* **Task details**: Only the span from the line containing "Reconstruct this image" down to the line containing "R = math.radians" is to be printed, exactly and inclusively, with pictures omitted.

::::::::::

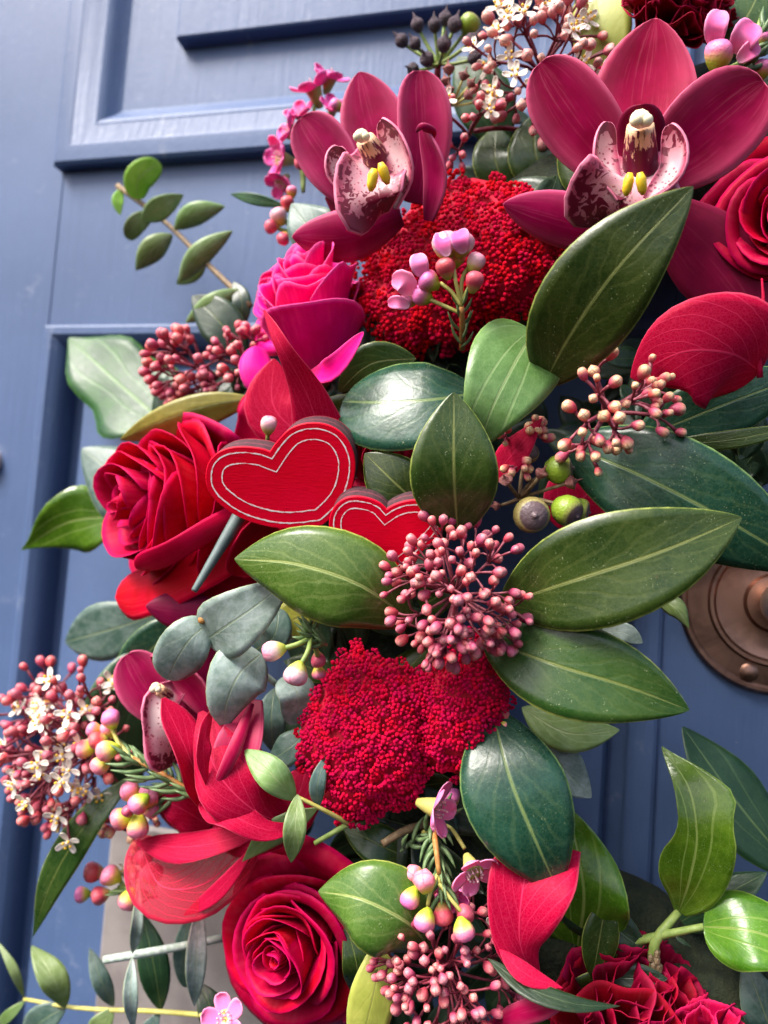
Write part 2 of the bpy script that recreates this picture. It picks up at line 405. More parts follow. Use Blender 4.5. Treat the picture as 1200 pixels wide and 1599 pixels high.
M['column'] = column_mat()
M['cream'] = plain_mat('cream_cap', (.86, .72, .44), (.88, .80, .58), .4, 200)
M['callus'] = plain_mat('yellow_ridge', (.92, .58, .015), (.92, .66, .05), .45, 700)
M['skim_bud'] = grad_mat('skimmia_bud', [(-1, (.24, .012, .045)), (-.2, (.46, .055, .11)), (.55, (.60, .13, .17)), (1, (.74, .32, .29))], .45, cross=(.34, .05, .09))
M['skim_cream'] = grad_mat('skimmia_bud_cream', [(-1, (.40, .03, .07)), (.1, (.58, .10, .13)), (.6, (.74, .36, .22)), (1, (.82, .64, .34))], .42, cross=(.34, .05, .09))
M['skim_coral'] = grad_mat('skimmia_bud_coral', [(-1, (.28, .014, .04)), (0, (.52, .06, .10)), (1, (.72, .22, .22))], .45, cross=(.34, .05, .09))
M['skim_pale'] = grad_mat('skimmia_bud_pale', [(-1, (.38, .03, .06)), (-.1, (.64, .17, .18)), (1, (.82, .50, .40))], .42, cross=(.34, .05, .09))
M['skim_petal'] = plain_mat('skimmia_petal', (.84, .72, .62), (.88, .82, .74), .45, 500)
M['stamen'] = plain_mat('yellow_stamen', (.85, .46, .03), (.85, .58, .06), .5, 800)
M['wax_bud'] = grad_mat('waxflower_bud', [(-1, (.48, .56, .03)), (-.35, (.64, .58, .07)), (.05, (.82, .38, .18)), (.45, (.80, .20, .30)), (1, (.80, .28, .40))], .38, .25, .04, cross=(.55, .10, .18))
M['wax_rose'] = grad_mat('waxflower_bud_rose', [(-1, (.40, .42, .05)), (-.7, (.56, .26, .10)), (-.3, (.52, .05, .09)), (1, (.62, .12, .16))], .35, .25, .03, cross=(.55, .10, .18))
M['wax_green'] = grad_mat('waxflower_bud_green', [(-1, (.36, .48, .03)), (-.5, (.50, .56, .05)), (-.15, (.76, .42, .20)), (.2, (.80, .20, .34)), (1, (.80, .18, .46))], .38, .2, .03)
M['wax_white'] = grad_mat('waxflower_bud_white', [(-1, (.42, .50, .05)), (-.5, (.60, .60, .15)), (-.15, (.80, .58, .46)), (.3, (.82, .48, .50)), (1, (.78, .30, .42))], .38, .1, .02, cross=(.55, .10, .18))
M['wax_petal'] = petal_mat('waxflower_petal', (.84, .13, .38), (.88, .27, .52), (.92, .55, .72), .45, .15, .2, .85, (.86, .50, .62), vs=10, edgef=.4)
M['wax_hot'] = petal_mat('waxflower_petal_hot', (.84, .06, .34), (.88, .14, .46), (.90, .45, .72), .45, .15, .2, .85, (.84, .30, .52), vs=10, edgef=.4)
M['wax_disc'] = plain_mat('waxflower_disc', (.74, .30, .34), (.84, .62, .60), .45, 900)
def yarrow_mat(name, ca, cb):
    m, g = new_mat(name); P = g.coord('Object')
    n = g.noise(P, 3.5, 4, .7); r = g.rand()
    c = g.mix(g.step(n, .35, .65), ca, cb)
    c = g.hsv(c, g.math('MULTIPLY_ADD', r, .014, .494), 1, g.math('MULTIPLY_ADD', r, .35, .82))
    g.set(Base_Color=c, Roughness=.8, Specular_IOR_Level=.08, Sheen_Weight=.12, Sheen_Tint=(1, .05, .12, 1))
    g.bump(g.noise(P, 16, 3), .6, .05); return m
M['yarrow'] = yarrow_mat('yarrow_red', (.74, .0, .050), (.90, .004, .095))
M['yarrow_deep'] = yarrow_mat('yarrow_deep_red', (.60, .0, .024), (.76, .001, .050))
M['yarrow_core'] = plain_mat('yarrow_core', (.42, .0, .02), (.52, .0, .03), .8, 600)
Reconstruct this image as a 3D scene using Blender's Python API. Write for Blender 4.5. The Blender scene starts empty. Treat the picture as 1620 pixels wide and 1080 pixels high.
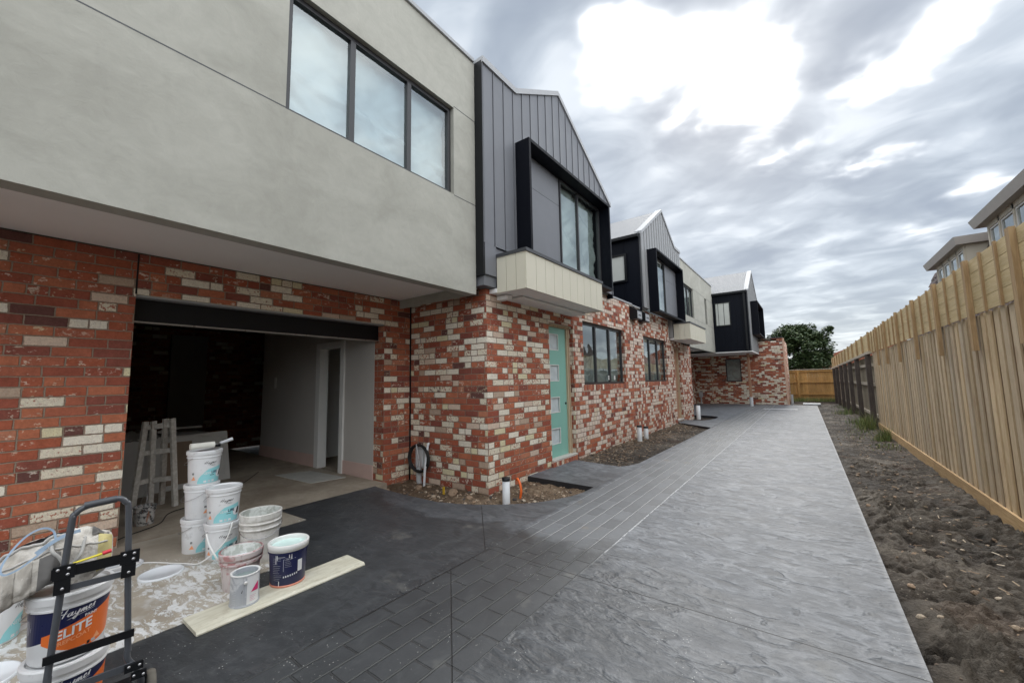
import bpy, math, random
import numpy as np
from mathutils import Vector, Matrix, noise as mnoise
from mathutils.geometry import tessellate_polygon

random.seed(7)
scene = bpy.context.scene
COL = scene.collection
R = math.radians

# ------------------------------------------------------------------ camera
F_PX, PITCH, ROLL, YAW, CAM_H = 631.934, R(5.689), R(-1.0896), R(-36.471), 1.45
cam_d = bpy.data.cameras.new("camera")
cam = bpy.data.objects.new("camera", cam_d)
COL.objects.link(cam)
cam_d.sensor_width = 36.0
cam_d.lens = 36.0 * F_PX / 1620.0
cam_d.clip_start = 0.05
cam_d.clip_end = 2000
_F = Vector((math.sin(YAW) * math.cos(PITCH), math.cos(YAW) * math.cos(PITCH), math.sin(PITCH)))
_R = Vector((math.cos(YAW), -math.sin(YAW), 0))
_U = _R.cross(_F)
_R2 = _R * math.cos(ROLL) + _U * math.sin(ROLL)
_U2 = -_R * math.sin(ROLL) + _U * math.cos(ROLL)
cam.matrix_world = Matrix(((_R2.x, _U2.x, -_F.x, 0), (_R2.y, _U2.y, -_F.y, 0), (_R2.z, _U2.z, -_F.z, CAM_H), (0, 0, 0, 1)))
scene.camera = cam

# ------------------------------------------------------------------ exposure
scene.view_settings.view_transform = 'Standard'
scene.view_settings.look = 'None'
scene.view_settings.gamma = 1.0
scene.view_settings.exposure = 0.98
scene.cycles.max_bounces = 8
scene.cycles.diffuse_bounces = 4
scene.cycles.transparent_max_bounces = 12
scene.cycles.caustics_reflective = False
scene.cycles.caustics_refractive = False

# ------------------------------------------------------------------ node helper
class V:
    """A socket with arithmetic."""
    def __init__(s, nt, sock): s.nt = nt; s.s = sock
    def _m(s, op, *a, clamp=False):
        n = s.nt.nodes.new('ShaderNodeMath'); n.operation = op; n.use_clamp = clamp
        for i, x in enumerate((s,) + a):
            if isinstance(x, V): s.nt.links.new(x.s, n.inputs[i])
            else: n.inputs[i].default_value = x
        return V(s.nt, n.outputs[0])
    def __add__(s, o): return s._m('ADD', o)
    def __radd__(s, o): return s._m('ADD', o)
    def __sub__(s, o): return s._m('SUBTRACT', o)
    def __rsub__(s, o): return (s * -1.0) + o
    def __mul__(s, o): return s._m('MULTIPLY', o)
    def __rmul__(s, o): return s._m('MULTIPLY', o)
    def __truediv__(s, o): return s._m('DIVIDE', o)
    def floor(s): return s._m('FLOOR')
    def fract(s): return s._m('FRACT')
    def abs(s): return s._m('ABSOLUTE')
    def min(s, o): return s._m('MINIMUM', o)
    def max(s, o): return s._m('MAXIMUM', o)
    def gt(s, o): return s._m('GREATER_THAN', o)
    def lt(s, o): return s._m('LESS_THAN', o)
    def pow(s, o): return s._m('POWER', o)
    def exp(s): return s._m('EXPONENT')
    def clamp(s): return s._m('ADD', 0.0, clamp=True)
    def step(s, a, b):
        n = s.nt.nodes.new('ShaderNodeMapRange'); n.interpolation_type = 'SMOOTHSTEP'
        s.nt.links.new(s.s, n.inputs[0])
        if a <= b:
            n.inputs[1].default_value = a; n.inputs[2].default_value = b
            n.inputs[3].default_value = 0; n.inputs[4].default_value = 1
        else:
            n.inputs[1].default_value = b; n.inputs[2].default_value = a
            n.inputs[3].default_value = 1; n.inputs[4].default_value = 0
        return V(s.nt, n.outputs[0])

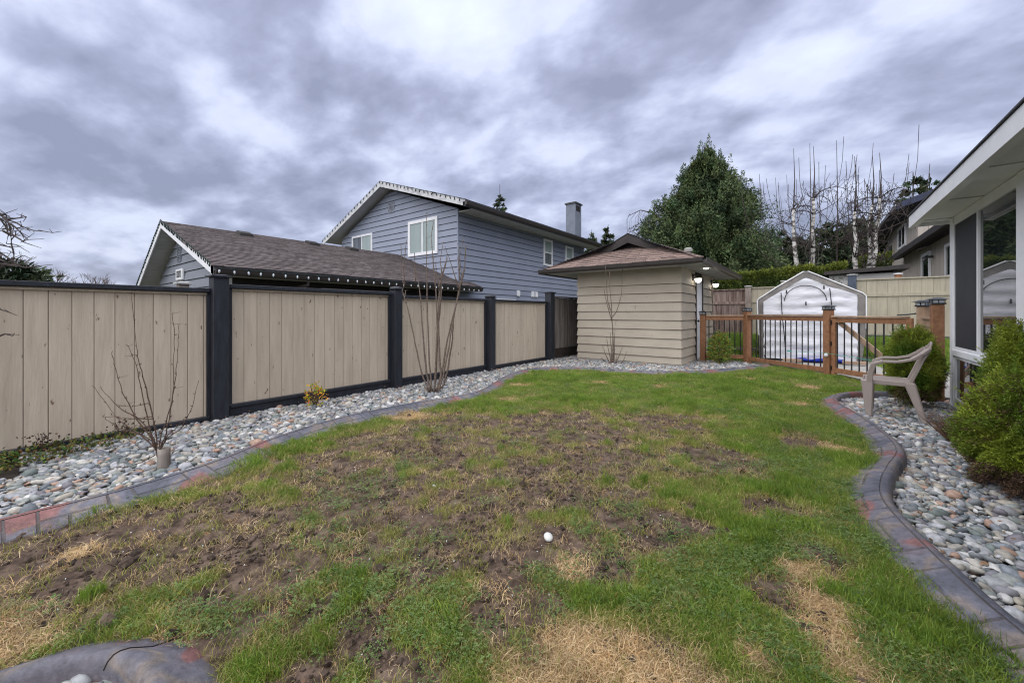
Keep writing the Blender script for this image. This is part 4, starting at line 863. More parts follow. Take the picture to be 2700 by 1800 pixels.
# hip roof with a gablet
EX0, EX1, EY0, EY1, EZ = -5.76, -1.86, 8.98, 14.1, 2.36; pt = .445; RX = (EX0+EX1)/2; RZ = EZ+pt*(RX-EX0); GYs = EY0+1.28; gzz = EZ+pt*1.28
b = MB(); b.add([(EX0,EY0,EZ),(EX1,EY0,EZ),(EX1,EY1,EZ),(EX0,EY1,EZ),(EX0+1.28,GYs,gzz),(EX1-1.28,GYs,gzz),(RX,GYs,RZ),(RX,EY1-1.95,RZ)], [(0,1,5,4),(4,5,6),(1,2,7,6,5),(3,0,4,6,7),(2,3,7),(3,2,1,0)]); b.build('roof_deck', M['gablet'], shed)
def shingle_face(A, B, C, D, expo, tab, limit):
    A,B,C,D = map(Vector,(A,B,C,D)); nrm = (B-A).cross(D-A).normalized(); nrm = nrm if nrm.z > 0 else -nrm; k = round(((A+B)/2-(C+D)/2).length/expo); r = random.Random(8)
    for i in range(k):
        t0, t1 = i/k, min(1,(i+1.3)/k); e0, e1, f0, f1 = A.lerp(D,t0), B.lerp(C,t0), A.lerp(D,t1), B.lerp(C,t1); W_ = (e1-e0).length; u = -(i % 2)*tab*.5
        while u < W_-.01:
            a, c = max(0,u)/W_, min(W_,u+tab)/W_; h = .016*r.uniform(.8,1.4); gq = .004/W_
            p = [e0.lerp(e1,a+gq), e0.lerp(e1,c-gq), f0.lerp(f1,c-gq), f0.lerp(f1,a+gq)]; ce = (p[0]+p[1])/2
            b = MB(); b.hexa([p[0]-nrm*.002,p[1]-nrm*.002,p[2]-nrm*.004,p[3]-nrm*.004,p[0]+nrm*h,p[1]+nrm*h,p[2]+nrm*.003,p[3]+nrm*.003]); b.build('shingle', M['shingle_red'], shed); u += tab
shingle_face((EX0-.02,EY0-.03,EZ-.005),(EX1+.02,EY0-.03,EZ-.005),(EX1-1.28,GYs,gzz+.004),(EX0+1.28,GYs,gzz+.004), .155, .31, 200)
shingled(shed, (EX1+.02,EY0,EZ), (EX1+.02,EY1,EZ), (RX,EY1-1.95,RZ+.01), (RX,GYs-.1,RZ+.01), M['shingle_dark'], .15, .31)
shingled(shed, (EX0-.02,EY1,EZ), (EX0-.02,EY0,EZ), (RX,GYs-.1,RZ+.01), (RX,EY1-1.95,RZ+.01), M['shingle_dark'], .15, .31)
for sx, ex in ((EX0, EX0+1.28), (EX1, EX1-1.28)):     # hip caps
    for k in range(9):
        a = Vector((sx,EY0,EZ)).lerp(Vector((ex,GYs,gzz)), k/9); c = Vector((sx,EY0,EZ)).lerp(Vector((ex,GYs,gzz)), (k+1.2)/9); b = MB(); b.beam(a+Vector((0,0,.022)), c+Vector((0,0,.012)), .16, .014); b.build('hip_shingle', M['shingle_red'], shed)
# gablet front: dark fascia boards with a shadowed notch
gy = GYs-.28; half = 1.02; b = MB()
for s_ in (-1, 1):
    b.hexa([(RX,gy,RZ-.20),(RX+s_*half,gy,RZ-.20-half*.40),(RX+s_*half,gy+.03,RZ-.20-half*.40),(RX,gy+.03,RZ-.20),(RX,gy,RZ+.04),(RX+s_*half,gy,RZ+.04-half*.47),(RX+s_*half,gy+.03,RZ+.04-half*.47),(RX,gy+.03,RZ+.04)])
b.build('gablet_fascia', M['gablet'], shed)
for s_ in (-1, 1):
    b = MB(); b.hexa([(RX,gy,RZ+.02),(RX+s_*half,gy,RZ+.02-half*.47),(RX+s_*half,GYs+.1,RZ+.02-half*.47),(RX,GYs+.1,RZ+.02),(RX,gy,RZ+.05),(RX+s_*half,gy,RZ+.05-half*.47),(RX+s_*half,GYs+.1,RZ+.05-half*.47),(RX,GYs+.1,RZ+.05)]); b.build('gablet_roof', M['shingle_dark'], shed)
# gutters, soffit with light and seams
for nm, a, c in (('f',(EX0-.06,EY0-.06),(EX1+.06,EY0-.06)),('r',(EX1+.06,EY0-.06),(EX1+.06,EY1)),('l',(EX0-.06,EY0-.06),(EX0-.06,EY1))):
    d = Vector((c[0]-a[0], c[1]-a[1], 0)).normalized(); o_ = Vector((d.y,-d.x,0)) if nm != 'l' else Vector((-1,0,0))
    if nm == 'r': o_ = Vector((1,0,0))
    A = Vector((*a,0)); b = MB(); b.prism([A+o_*q+Vector((0,0,z_)) for q, z_ in ((-.03,EZ-.12),(.05,EZ-.12),(.075,EZ-.08),(.085,EZ-.01),(.065,EZ-.01),(.05,EZ-.05),(-.03,EZ-.05))], Vector((c[0]-a[0],c[1]-a[1],0))); b.build('gutter', M['gutter'], shed)
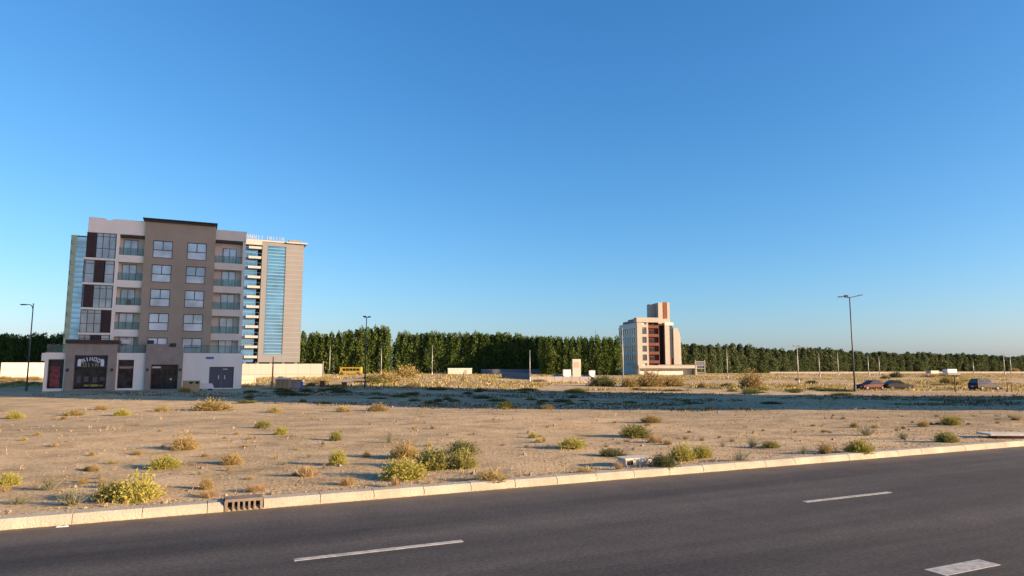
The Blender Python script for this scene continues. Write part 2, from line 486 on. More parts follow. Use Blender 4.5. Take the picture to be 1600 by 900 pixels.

::::::::::

* **Written answer**:
Reconstruct this image as a 3D scene using Blender's Python API. Write for Blender 4.5. The Blender scene starts empty. Treat the picture as 1620 pixels wide and 1080 pixels high.
import bpy, math, random
import numpy as np
from mathutils import Vector, Matrix, noise as mnoise
from mathutils.geometry import tessellate_polygon

random.seed(7)
scene = bpy.context.scene
COL = scene.collection
R = math.radians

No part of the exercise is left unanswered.